[start]

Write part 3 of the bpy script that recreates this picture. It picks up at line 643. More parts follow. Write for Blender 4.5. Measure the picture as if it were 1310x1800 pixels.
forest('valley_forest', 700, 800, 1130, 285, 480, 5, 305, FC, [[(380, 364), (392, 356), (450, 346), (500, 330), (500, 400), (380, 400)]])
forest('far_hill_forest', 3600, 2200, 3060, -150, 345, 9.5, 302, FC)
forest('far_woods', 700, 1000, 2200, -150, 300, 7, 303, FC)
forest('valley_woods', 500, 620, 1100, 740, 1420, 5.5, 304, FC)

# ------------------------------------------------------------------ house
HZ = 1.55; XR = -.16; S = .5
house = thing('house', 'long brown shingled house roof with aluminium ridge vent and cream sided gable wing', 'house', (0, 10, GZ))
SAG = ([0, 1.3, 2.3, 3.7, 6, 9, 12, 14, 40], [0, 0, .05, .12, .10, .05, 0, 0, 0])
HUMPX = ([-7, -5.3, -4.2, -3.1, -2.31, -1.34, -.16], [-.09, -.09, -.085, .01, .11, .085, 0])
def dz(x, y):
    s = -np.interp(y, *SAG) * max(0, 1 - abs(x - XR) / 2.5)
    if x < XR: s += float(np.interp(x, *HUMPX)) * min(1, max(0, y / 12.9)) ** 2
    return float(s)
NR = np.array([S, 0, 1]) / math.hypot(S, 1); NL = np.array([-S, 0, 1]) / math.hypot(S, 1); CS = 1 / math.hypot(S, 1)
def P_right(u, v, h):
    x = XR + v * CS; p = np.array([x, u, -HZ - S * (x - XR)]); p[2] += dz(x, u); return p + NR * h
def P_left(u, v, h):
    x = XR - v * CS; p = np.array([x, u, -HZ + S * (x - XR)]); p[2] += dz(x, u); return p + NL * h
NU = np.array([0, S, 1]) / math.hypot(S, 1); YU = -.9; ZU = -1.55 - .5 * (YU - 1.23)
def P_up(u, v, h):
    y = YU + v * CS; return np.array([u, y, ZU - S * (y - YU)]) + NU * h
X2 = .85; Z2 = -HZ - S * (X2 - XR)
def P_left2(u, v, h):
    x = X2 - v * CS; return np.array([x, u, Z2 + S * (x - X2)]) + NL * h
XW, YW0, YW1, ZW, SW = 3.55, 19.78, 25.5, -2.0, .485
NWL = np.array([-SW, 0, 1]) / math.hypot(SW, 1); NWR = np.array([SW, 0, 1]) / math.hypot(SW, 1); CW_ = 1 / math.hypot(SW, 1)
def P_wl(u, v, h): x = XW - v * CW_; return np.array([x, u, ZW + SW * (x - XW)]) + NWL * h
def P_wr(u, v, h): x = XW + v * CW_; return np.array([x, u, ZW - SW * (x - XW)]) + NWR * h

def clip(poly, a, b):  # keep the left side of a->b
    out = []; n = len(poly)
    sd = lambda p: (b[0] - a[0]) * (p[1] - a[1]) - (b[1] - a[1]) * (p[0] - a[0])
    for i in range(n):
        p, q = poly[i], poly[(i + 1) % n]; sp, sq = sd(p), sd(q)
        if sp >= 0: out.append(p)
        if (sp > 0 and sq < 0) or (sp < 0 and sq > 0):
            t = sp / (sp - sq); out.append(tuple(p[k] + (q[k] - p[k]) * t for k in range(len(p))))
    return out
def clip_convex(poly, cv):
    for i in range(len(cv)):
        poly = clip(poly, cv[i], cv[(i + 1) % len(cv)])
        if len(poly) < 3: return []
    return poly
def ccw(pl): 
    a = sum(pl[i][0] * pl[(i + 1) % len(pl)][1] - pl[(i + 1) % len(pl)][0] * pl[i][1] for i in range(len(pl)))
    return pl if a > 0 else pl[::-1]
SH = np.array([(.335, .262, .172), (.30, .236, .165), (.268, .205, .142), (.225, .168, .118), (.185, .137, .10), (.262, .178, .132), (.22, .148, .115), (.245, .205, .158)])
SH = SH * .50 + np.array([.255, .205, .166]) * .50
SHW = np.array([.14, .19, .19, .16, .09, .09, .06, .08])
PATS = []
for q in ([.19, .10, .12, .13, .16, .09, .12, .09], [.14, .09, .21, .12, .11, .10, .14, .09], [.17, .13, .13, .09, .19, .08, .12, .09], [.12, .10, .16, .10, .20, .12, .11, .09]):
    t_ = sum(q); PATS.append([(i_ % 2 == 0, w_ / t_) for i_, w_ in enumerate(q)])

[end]

## TASK BRIEF
Everything from the first line of the material through the line containing "forest('valley_woods', 500, 620, 1100, 740, 1420, 5.5, 304, FC)" is to be printed exactly; lines after that are to be left out.

## SOLUTION FOR THIS TASK
Write part 3 of the bpy script that recreates this picture. It picks up at line 643. More parts follow. Write for Blender 4.5. Measure the picture as if it were 1310x1800 pixels.
forest('valley_forest', 700, 800, 1130, 285, 480, 5, 305, FC, [[(380, 364), (392, 356), (450, 346), (500, 330), (500, 400), (380, 400)]])
forest('far_hill_forest', 3600, 2200, 3060, -150, 345, 9.5, 302, FC)
forest('far_woods', 700, 1000, 2200, -150, 300, 7, 303, FC)
forest('valley_woods', 500, 620, 1100, 740, 1420, 5.5, 304, FC)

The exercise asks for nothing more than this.